Re: Why are intepreters so slow today
Larry Wall (lwall@netlabs.com)
Sat, 16 Apr 1994 01:01:49 GMT
In article <nagleCoACH4.25p@netcom.com> nagle@netcom.com (John Nagle) writes:
: Lately, I've been looking at interpreters suitable for use as
: extension languages in a control application. I need something that
: can do computation reasonably fast, say no worse than 1/10 of the
: speed of compiled C code. Interpreters have been written in that speed
: range quite often in the past. But when I try a few of the interpreters
: available on the Mac, performance is terrible.
:
: My basic test is to run something equivalent to
:
: int i; double x = 0.0;
: for (i = 0; i < 1000000; i++) x = x + 1.0;
:
: The Smalltalk and Python versions are slower than the C version by factors
: of greater than 1000. This is excessive. LISP interpreters do a bit
: better, but still don't reach 1/10 of C. What interpreters do a decent
: job on computation?
The slowdown factor for Perl 4 is roughly 90-100. Perl 5 (alpha) is
only about 35-50 times slower, depending on how you want to write that
loop. I can get the ratio down to 1/23 if I make the loops count down
instead of up.
Everything is still done in floating point, however.

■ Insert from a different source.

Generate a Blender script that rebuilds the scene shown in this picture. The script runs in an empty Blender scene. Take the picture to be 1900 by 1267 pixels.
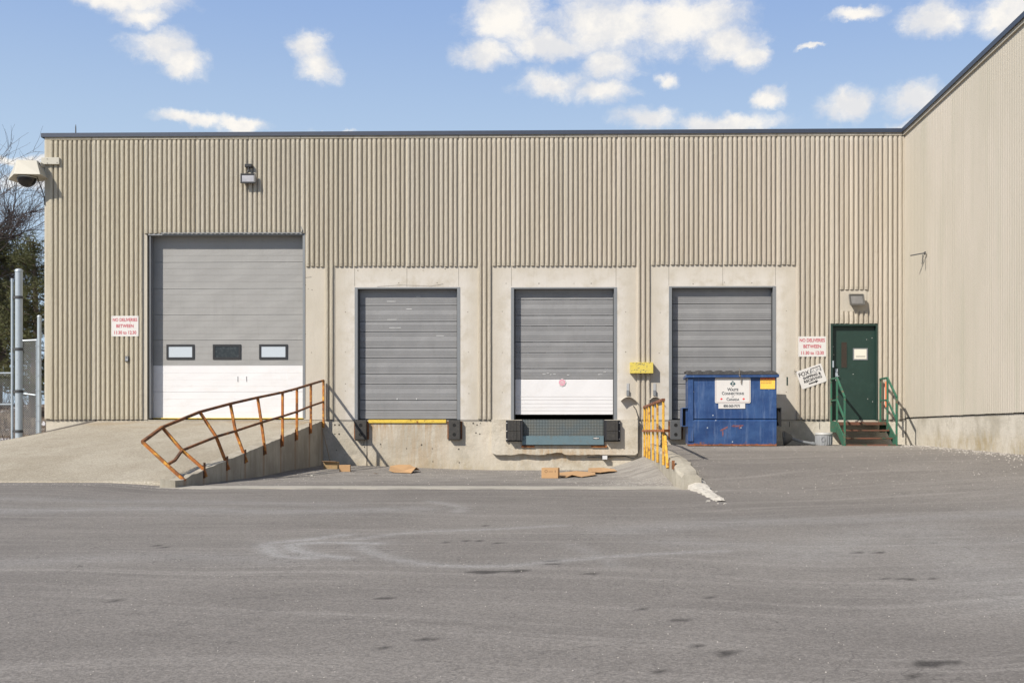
import bpy, bmesh, math, random
import numpy as np
from mathutils import Vector, Matrix, noise as mn
random.seed(7); rng = np.random.default_rng(7)
sc = bpy.context.scene; COL = sc.collection

# ------------------------------------------------------------ camera
F_PX, CX, HY, DIST, EYE, YAW = 2148.0, 1041.0, 800.0, 28.0, 0.94, 0.0215
cam = bpy.data.cameras.new('camera'); co = bpy.data.objects.new('camera', cam); COL.objects.link(co)
co.location = (0, -DIST, EYE); co.rotation_euler = (math.pi/2, 0, YAW)
cam.sensor_width = 36; cam.lens = 36*F_PX/1900
cam.shift_x = (950-CX)/1900; cam.shift_y = (HY-633.5)/1900
cam.clip_end = 3000; sc.camera = co
Fv = Vector((-math.sin(YAW), math.cos(YAW), 0)); Rv = Vector((math.cos(YAW), math.sin(YAW), 0))
def ray(px, py): return Fv + Rv*((px-CX)/F_PX) + Vector((0, 0, (HY-py)/F_PX))
def P(px, py, Y=0.0):
    d = ray(px, py); t = (Y+DIST)/d.y
    return Vector((d.x*t, Y, EYE+d.z*t))
def X(px, Y=0.0): return P(px, 700, Y).x
def Z(py, Y=0.0, px=900): return P(px, py, Y).z

# ------------------------------------------------------------ sun, sky, exposure
SUN = Vector((-0.90, -1.0, 1.12)).normalized()
EL = math.asin(SUN.z); ROT = math.atan2(SUN.x, SUN.y)
sl = bpy.data.lights.new('sun', 'SUN'); sl.energy = 5.0; sl.angle = math.radians(0.55); sl.color = (1, .935, .83)
so = bpy.data.objects.new('sun', sl); COL.objects.link(so)
so.rotation_euler = SUN.to_track_quat('Z', 'Y').to_euler(); so.location = (-20, -30, 30)
sc.view_settings.view_transform = 'Standard'; sc.view_settings.look = 'None'
sc.view_settings.exposure = 0.24; sc.view_settings.gamma = 1
sc.render.film_transparent = False
SKYS = 0.108
W = bpy.data.worlds.new('World'); sc.world = W; W.use_nodes = True
wn = W.node_tree.nodes; wl = W.node_tree.links
wn.clear()
class G:
    def __init__(s, nt): s.n = nt.nodes; s.l = nt.links
    def new(s, t, **k):
        a = s.n.new(t)
        for q, v in k.items(): setattr(a, q, v)
        return a
    def put(s, sock, v):
        if isinstance(v, (bpy.types.NodeSocket,)): s.l.new(v, sock)
        elif v is not None: sock.default_value = v
    def m(s, op, a, b=None, c=None, clamp=False):
        n = s.new('ShaderNodeMath', operation=op, use_clamp=clamp)
        for i, v in enumerate((a, b, c)): s.put(n.inputs[i], v)
        return n.outputs[0]
    def vm(s, op, a, b=None):
        n = s.new('ShaderNodeVectorMath', operation=op)
        s.put(n.inputs[0], a); s.put(n.inputs[1], b)
        return n.outputs[1] if op in ('LENGTH', 'DOT_PRODUCT', 'DISTANCE') else n.outputs[0]
    def noise(s, vec, scale=5, detail=4, rough=.55, dist=0, out=0):
        n = s.new('ShaderNodeTexNoise'); s.put(n.inputs['Vector'], vec)
        n.inputs['Scale'].default_value = scale; n.inputs['Detail'].default_value = detail
        n.inputs['Roughness'].default_value = rough; n.inputs['Distortion'].default_value = dist
        return n.outputs[out]
    def voro(s, vec, scale=5, feature='F1', out='Distance'):
        n = s.new('ShaderNodeTexVoronoi', feature=feature); s.put(n.inputs['Vector'], vec)
        n.inputs['Scale'].default_value = scale; return n.outputs[out]
    def ramp(s, f, a, b, lo=0., hi=1.):
        n = s.new('ShaderNodeMapRange', interpolation_type='SMOOTHSTEP'); s.put(n.inputs[0], f)
        for i, v in zip((1, 2, 3, 4), (a, b, lo, hi)): s.put(n.inputs[i], v)
        return n.outputs[0]
    def mix(s, f, a, b, mode='MIX'):
        n = s.new('ShaderNodeMix', data_type='RGBA', blend_type=mode)
        s.put(n.inputs[0], f)
        for i, v in ((6, a), (7, b)):
            if isinstance(v, tuple) and len(v) == 3: v = v+(1,)
            s.put(n.inputs[i], v)
        return n.outputs[2]
    def sep(s, v):
        n = s.new('ShaderNodeSeparateXYZ'); s.put(n.inputs[0], v); return n.outputs
    def comb(s, x, y, z=0):
        n = s.new('ShaderNodeCombineXYZ')
        for i, v in enumerate((x, y, z)): s.put(n.inputs[i], v)
        return n.outputs[0]
g = G(W.node_tree)
sky = g.new('ShaderNodeTexSky', sky_type='NISHITA', sun_disc=False, sun_elevation=EL, sun_rotation=ROT,
            altitude=100, air_density=1.0, dust_density=.8, ozone_density=1.6)
tc = g.new('ShaderNodeTexCoord'); sx = g.sep(tc.outputs['Generated'])
az = g.m('ARCTAN2', sx[0], sx[1]); hor = g.m('SQRT', g.m('ADD', g.m('MULTIPLY', sx[0], sx[0]), g.m('MULTIPLY', sx[1], sx[1])))
ev = g.m('DIVIDE', sx[2], g.m('MAXIMUM', hor, .001))
uv = g.comb(az, ev, 0)
wob = g.vm('SCALE', g.vm('SUBTRACT', g.noise(uv, 22, 8, .65, out=1), (.5, .5, .5))); wob.node.inputs[3].default_value = .035
uvw = g.vm('ADD', uv, wob)
blobs = [(215,-6,125,30),(262,30,45,24),(300,86,56,34),(338,118,46,32),(572,88,38,34),(590,126,36,30),(345,222,58,15),(440,234,52,16),(620,243,32,5),
 (940,28,80,58),(900,105,60,28),(1010,84,90,34),(1130,45,130,70),(1260,40,130,62),(1345,75,75,40),(1395,105,34,30),(1035,158,72,30),(1110,172,62,22),
 (1130,125,55,34),(1205,222,62,24),(1330,228,110,20),(1235,150,24,15),(1428,186,30,18),(1575,196,50,34),(1700,182,54,34),(1700,236,40,14),(1730,38,56,34),(1868,28,55,40),(1590,26,48,13),(1500,95,20,6),(40,296,90,10),(60,340,60,14)]
acc = None
for bx_, by_, rx_, ry_ in blobs:
    d = ray(bx_, by_); a_ = math.atan2(d.x, d.y); e_ = d.z/math.hypot(d.x, d.y)
    v = g.vm('MULTIPLY', g.vm('SUBTRACT', uvw, (a_, e_, 0)), (F_PX/(rx_*1.22), F_PX/(ry_*1.22), 0))
    q = g.m('SUBTRACT', 1.0, g.vm('LENGTH', v))
    acc = q if acc is None else g.m('MAXIMUM', acc, q)
# clouds elsewhere in the sky, above and behind the camera
gen = g.m('MULTIPLY', g.m('SUBTRACT', g.noise(tc.outputs['Generated'], 2.2, 5, .6), .66), 5)
far = g.ramp(g.m('ABSOLUTE', az), .6, .9)
hi = g.ramp(ev, .45, .6)
gen = g.m('SUBTRACT', gen, g.m('MULTIPLY', g.m('SUBTRACT', 1.0, g.m('MAXIMUM', far, hi)), 4))
acc = g.m('MAXIMUM', acc, gen)
fn = g.noise(g.vm('MULTIPLY', uvw, (1, 1.35, 1)), 21, 11, .68)
dens = g.m('ADD', g.m('MULTIPLY', g.m('MAXIMUM', acc, -.4), 1.25), g.m('MULTIPLY', g.m('SUBTRACT', fn, .5), 1.9))
mask = g.m('MULTIPLY', g.ramp(dens, -.1, .95), .97)
shade = g.ramp(g.noise(g.vm('ADD', uv, (0, .012, 0)), 20, 8, .65), .38, .62)
ccol = g.mix(shade, (8.0, 7.65, 7.1), (6.3, 6.3, 6.4))
tint = g.mix(1.0, sky.outputs[0], (.80, .80, .84), 'MULTIPLY')
grad = g.mix(g.ramp(ev, .16, .42), (4.2, 5.4, 6.7), (2.35, 3.55, 6.1))
haze = g.mix(g.m('MULTIPLY', g.ramp(ev, .42, .8, 1, 0), .88), tint, grad)
colr = g.mix(mask, haze, ccol)
bg = g.new('ShaderNodeBackground'); wl.new(colr, bg.inputs[0]); bg.inputs[1].default_value = SKYS
wo = g.new('ShaderNodeOutputWorld'); wl.new(bg.outputs[0], wo.inputs[0])

# ------------------------------------------------------------ materials
def mat(name, fn):
    m = bpy.data.materials.new(name); m.use_nodes = True; nt = m.node_tree; nt.nodes.clear(); g = G(nt)
    b = g.new('ShaderNodeBsdfPrincipled'); o = g.new('ShaderNodeOutputMaterial'); nt.links.new(b.outputs[0], o.inputs[0])
    r = fn(g, b); r = r if isinstance(r, dict) else {}
    for k, v in r.items():
        if k == 'height':
            bp = g.new('ShaderNodeBump'); bp.inputs['Strength'].default_value = 1; bp.inputs['Distance'].default_value = r.get('dist', .01)
            nt.links.new(v, bp.inputs['Height']); nt.links.new(bp.outputs[0], b.inputs['Normal'])
        elif k != 'dist':
            if isinstance(v, tuple) and len(v) == 3: v = v+(1,)
            g.put(b.inputs[k], v)
    return m
def pos(g): return g.new('ShaderNodeNewGeometry').outputs['Position']
def obj_c(g): return g.new('ShaderNodeTexCoord').outputs['Object']
def attr(g, n): return g.new('ShaderNodeAttribute', attribute_name=n).outputs['Fac']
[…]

Ask me
again after I've implemented "pragma integer". :-)
An interpreter that specializes in numeric computation really oughta do
considerably better than this. Perl doesn't specialize in numerics.
Neither do Smalltalk or Python, for that matter. You pay a hefty
penalty in these languages just for assuming that the thing on the
stack is a pointer to something interesting.